━━━━━ GIVEN MATERIAL

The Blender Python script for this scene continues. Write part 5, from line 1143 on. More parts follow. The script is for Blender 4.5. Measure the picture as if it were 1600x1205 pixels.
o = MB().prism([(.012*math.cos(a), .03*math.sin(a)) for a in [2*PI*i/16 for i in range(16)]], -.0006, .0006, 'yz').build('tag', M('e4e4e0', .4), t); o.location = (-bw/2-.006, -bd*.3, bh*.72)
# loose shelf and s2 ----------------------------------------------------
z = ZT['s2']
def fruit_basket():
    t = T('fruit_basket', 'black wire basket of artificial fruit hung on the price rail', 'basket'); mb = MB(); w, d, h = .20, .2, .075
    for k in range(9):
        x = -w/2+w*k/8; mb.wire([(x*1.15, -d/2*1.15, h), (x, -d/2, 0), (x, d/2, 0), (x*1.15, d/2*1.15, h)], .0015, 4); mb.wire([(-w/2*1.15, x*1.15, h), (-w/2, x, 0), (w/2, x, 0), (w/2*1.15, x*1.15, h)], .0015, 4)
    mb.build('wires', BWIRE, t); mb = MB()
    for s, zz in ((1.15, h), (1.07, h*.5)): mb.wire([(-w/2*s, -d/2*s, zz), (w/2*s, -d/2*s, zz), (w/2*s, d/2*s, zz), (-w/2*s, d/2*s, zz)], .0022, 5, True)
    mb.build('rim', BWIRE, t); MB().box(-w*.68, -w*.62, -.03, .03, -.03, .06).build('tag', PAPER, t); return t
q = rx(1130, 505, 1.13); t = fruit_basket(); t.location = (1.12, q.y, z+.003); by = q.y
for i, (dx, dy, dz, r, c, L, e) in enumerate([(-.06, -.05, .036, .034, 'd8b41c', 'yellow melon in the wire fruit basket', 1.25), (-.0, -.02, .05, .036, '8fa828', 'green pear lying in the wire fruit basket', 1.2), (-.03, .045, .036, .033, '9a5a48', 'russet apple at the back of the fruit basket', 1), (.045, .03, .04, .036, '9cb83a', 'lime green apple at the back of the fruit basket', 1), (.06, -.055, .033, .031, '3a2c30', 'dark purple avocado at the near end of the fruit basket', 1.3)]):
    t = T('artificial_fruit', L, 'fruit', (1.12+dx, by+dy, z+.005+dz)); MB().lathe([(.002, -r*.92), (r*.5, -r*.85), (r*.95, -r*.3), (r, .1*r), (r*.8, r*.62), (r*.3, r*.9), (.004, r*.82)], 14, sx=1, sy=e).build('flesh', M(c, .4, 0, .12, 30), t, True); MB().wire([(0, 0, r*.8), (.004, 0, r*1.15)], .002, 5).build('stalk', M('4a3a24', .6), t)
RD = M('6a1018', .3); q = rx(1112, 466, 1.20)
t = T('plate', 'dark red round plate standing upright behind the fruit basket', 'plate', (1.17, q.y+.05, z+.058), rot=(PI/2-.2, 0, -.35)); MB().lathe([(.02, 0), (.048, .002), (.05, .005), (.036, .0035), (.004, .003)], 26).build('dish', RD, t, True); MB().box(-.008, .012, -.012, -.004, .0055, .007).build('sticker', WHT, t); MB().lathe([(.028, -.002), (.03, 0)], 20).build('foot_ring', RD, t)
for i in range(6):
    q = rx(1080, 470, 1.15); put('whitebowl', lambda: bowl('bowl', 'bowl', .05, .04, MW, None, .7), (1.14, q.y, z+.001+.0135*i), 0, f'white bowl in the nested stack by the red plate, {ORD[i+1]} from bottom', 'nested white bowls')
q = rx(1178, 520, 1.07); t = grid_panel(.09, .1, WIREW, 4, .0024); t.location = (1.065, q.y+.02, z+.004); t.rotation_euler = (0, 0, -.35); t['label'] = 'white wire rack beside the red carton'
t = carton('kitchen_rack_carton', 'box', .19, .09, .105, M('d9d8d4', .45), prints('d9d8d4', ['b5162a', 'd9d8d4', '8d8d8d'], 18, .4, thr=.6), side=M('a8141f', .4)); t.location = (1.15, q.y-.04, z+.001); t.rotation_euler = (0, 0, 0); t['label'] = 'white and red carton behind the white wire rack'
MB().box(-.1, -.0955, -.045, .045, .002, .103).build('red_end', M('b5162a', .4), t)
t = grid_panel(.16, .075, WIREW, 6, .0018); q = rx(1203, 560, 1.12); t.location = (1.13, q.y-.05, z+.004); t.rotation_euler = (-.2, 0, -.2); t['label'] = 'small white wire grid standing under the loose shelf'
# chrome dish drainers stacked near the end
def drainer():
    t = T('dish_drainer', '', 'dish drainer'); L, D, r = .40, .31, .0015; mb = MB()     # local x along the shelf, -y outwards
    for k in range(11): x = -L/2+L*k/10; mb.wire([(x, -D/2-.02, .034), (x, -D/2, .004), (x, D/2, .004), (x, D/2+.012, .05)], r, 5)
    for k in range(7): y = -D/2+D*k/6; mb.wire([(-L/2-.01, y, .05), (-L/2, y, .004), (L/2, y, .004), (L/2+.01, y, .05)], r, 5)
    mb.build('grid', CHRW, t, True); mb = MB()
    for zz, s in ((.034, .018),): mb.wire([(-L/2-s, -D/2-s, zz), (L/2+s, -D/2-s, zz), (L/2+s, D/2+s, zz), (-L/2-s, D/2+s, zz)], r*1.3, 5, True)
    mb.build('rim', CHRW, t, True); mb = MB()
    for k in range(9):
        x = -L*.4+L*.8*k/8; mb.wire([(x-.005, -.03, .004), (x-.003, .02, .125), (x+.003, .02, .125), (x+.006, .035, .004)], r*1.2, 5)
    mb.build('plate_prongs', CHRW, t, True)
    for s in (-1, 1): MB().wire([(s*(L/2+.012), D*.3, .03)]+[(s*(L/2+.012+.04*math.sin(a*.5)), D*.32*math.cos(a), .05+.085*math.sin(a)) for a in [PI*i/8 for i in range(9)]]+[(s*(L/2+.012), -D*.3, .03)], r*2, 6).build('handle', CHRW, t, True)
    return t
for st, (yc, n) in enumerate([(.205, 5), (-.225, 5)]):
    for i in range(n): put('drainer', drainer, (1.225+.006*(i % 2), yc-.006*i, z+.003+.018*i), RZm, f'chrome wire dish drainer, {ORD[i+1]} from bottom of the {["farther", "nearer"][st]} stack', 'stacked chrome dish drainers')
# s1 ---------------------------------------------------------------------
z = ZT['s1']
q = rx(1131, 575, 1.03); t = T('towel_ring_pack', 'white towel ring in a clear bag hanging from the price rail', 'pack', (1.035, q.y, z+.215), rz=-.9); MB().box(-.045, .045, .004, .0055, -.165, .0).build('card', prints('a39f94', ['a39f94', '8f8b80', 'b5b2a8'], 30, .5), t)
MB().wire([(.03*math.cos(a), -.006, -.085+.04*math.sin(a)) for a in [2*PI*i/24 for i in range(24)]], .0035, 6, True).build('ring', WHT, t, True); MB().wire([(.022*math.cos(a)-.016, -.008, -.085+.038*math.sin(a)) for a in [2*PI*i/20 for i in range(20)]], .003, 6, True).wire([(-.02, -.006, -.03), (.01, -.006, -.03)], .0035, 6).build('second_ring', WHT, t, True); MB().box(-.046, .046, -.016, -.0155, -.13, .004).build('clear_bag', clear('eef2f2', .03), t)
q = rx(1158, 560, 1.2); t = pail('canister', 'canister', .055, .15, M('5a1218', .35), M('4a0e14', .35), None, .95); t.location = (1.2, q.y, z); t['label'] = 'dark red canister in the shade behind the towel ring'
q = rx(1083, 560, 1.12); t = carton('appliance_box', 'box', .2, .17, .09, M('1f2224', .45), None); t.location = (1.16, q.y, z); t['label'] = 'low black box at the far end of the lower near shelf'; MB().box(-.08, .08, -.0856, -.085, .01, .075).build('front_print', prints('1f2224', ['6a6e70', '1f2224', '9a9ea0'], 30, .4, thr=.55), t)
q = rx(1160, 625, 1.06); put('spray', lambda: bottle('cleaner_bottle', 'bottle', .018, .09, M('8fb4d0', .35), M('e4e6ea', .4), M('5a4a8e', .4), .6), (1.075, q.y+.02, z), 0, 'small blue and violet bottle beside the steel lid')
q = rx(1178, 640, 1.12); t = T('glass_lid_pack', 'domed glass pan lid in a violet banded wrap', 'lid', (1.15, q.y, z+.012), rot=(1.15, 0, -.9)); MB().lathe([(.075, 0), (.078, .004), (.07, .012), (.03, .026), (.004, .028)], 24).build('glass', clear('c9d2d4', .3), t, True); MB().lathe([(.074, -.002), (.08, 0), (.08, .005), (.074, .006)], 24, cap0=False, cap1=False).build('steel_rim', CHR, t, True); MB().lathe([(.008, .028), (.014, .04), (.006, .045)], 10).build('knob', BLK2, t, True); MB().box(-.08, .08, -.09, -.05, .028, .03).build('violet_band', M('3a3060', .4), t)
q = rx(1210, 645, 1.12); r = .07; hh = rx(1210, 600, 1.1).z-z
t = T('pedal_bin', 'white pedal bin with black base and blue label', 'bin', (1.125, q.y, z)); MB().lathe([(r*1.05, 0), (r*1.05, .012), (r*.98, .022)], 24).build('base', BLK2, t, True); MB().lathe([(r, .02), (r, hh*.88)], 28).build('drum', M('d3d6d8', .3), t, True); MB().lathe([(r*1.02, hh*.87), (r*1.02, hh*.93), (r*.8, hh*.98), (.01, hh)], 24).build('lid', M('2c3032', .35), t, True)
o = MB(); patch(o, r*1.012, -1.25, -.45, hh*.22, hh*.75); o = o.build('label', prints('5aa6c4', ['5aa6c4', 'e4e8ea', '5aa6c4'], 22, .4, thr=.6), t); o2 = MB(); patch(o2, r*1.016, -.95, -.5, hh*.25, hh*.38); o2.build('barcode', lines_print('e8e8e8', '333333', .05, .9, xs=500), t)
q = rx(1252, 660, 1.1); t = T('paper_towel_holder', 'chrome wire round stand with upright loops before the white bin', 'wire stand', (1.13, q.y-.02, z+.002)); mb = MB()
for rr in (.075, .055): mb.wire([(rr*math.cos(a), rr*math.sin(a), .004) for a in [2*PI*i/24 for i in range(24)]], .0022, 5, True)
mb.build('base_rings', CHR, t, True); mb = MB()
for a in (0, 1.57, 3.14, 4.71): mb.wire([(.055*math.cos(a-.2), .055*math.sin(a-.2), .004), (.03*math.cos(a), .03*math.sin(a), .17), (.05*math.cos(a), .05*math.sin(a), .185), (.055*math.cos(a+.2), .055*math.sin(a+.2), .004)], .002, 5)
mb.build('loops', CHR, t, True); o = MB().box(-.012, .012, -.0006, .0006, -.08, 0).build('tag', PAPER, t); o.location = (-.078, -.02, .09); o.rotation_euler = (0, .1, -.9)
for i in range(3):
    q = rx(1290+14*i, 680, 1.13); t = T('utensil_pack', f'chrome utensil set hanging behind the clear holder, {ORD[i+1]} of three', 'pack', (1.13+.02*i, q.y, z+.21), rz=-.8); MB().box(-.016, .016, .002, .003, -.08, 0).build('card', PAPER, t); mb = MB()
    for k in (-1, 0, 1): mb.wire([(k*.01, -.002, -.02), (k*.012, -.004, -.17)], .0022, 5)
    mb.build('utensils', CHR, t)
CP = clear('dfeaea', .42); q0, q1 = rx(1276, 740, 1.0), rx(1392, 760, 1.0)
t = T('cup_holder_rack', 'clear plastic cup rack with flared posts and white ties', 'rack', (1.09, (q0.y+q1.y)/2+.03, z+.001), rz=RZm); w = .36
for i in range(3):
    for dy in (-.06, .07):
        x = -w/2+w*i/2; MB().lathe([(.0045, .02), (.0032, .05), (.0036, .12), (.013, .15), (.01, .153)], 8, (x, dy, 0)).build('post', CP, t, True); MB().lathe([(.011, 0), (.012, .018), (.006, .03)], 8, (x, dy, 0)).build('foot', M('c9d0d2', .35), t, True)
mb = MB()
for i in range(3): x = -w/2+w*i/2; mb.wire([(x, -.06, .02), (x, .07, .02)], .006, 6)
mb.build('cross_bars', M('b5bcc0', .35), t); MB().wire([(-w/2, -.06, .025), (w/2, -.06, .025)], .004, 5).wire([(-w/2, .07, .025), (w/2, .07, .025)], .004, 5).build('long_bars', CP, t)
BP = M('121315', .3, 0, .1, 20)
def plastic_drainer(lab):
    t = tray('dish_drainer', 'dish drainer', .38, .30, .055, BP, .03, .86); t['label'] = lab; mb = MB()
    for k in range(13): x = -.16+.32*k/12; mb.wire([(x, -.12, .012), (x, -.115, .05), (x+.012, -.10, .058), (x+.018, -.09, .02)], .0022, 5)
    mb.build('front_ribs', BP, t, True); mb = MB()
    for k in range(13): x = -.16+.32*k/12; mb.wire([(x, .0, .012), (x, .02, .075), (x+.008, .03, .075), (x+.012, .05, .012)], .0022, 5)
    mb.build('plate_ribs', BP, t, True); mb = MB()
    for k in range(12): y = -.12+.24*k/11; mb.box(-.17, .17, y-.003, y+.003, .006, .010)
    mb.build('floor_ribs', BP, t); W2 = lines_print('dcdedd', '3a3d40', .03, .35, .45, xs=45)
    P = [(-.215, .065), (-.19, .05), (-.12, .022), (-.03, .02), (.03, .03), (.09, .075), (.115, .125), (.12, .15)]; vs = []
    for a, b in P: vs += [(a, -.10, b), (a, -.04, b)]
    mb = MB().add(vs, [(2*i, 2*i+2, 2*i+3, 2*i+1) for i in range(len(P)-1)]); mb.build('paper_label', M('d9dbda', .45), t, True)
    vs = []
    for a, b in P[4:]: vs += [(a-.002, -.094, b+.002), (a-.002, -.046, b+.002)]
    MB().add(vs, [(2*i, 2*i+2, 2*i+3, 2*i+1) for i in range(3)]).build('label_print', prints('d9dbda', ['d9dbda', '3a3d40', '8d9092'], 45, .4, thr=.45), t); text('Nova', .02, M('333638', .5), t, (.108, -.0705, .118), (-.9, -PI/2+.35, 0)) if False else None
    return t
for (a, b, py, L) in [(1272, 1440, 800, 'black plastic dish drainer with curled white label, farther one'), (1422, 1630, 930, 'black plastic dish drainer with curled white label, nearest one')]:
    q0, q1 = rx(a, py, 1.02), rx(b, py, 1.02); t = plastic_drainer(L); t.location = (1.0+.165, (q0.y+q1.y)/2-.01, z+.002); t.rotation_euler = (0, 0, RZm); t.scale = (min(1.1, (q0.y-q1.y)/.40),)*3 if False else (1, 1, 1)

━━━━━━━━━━

§ INSTRUCTION: Check each line above for the word "from" and copy the ones that have it.

§ RESULT:
The Blender Python script for this scene continues. Write part 5, from line 1143 on. More parts follow. The script is for Blender 4.5. Measure the picture as if it were 1600x1205 pixels.
    q = rx(1080, 470, 1.15); put('whitebowl', lambda: bowl('bowl', 'bowl', .05, .04, MW, None, .7), (1.14, q.y, z+.001+.0135*i), 0, f'white bowl in the nested stack by the red plate, {ORD[i+1]} from bottom', 'nested white bowls')
    for i in range(n): put('drainer', drainer, (1.225+.006*(i % 2), yc-.006*i, z+.003+.018*i), RZm, f'chrome wire dish drainer, {ORD[i+1]} from bottom of the {["farther", "nearer"][st]} stack', 'stacked chrome dish drainers')
q = rx(1131, 575, 1.03); t = T('towel_ring_pack', 'white towel ring in a clear bag hanging from the price rail', 'pack', (1.035, q.y, z+.215), rz=-.9); MB().box(-.045, .045, .004, .0055, -.165, .0).build('card', prints('a39f94', ['a39f94', '8f8b80', 'b5b2a8'], 30, .5), t)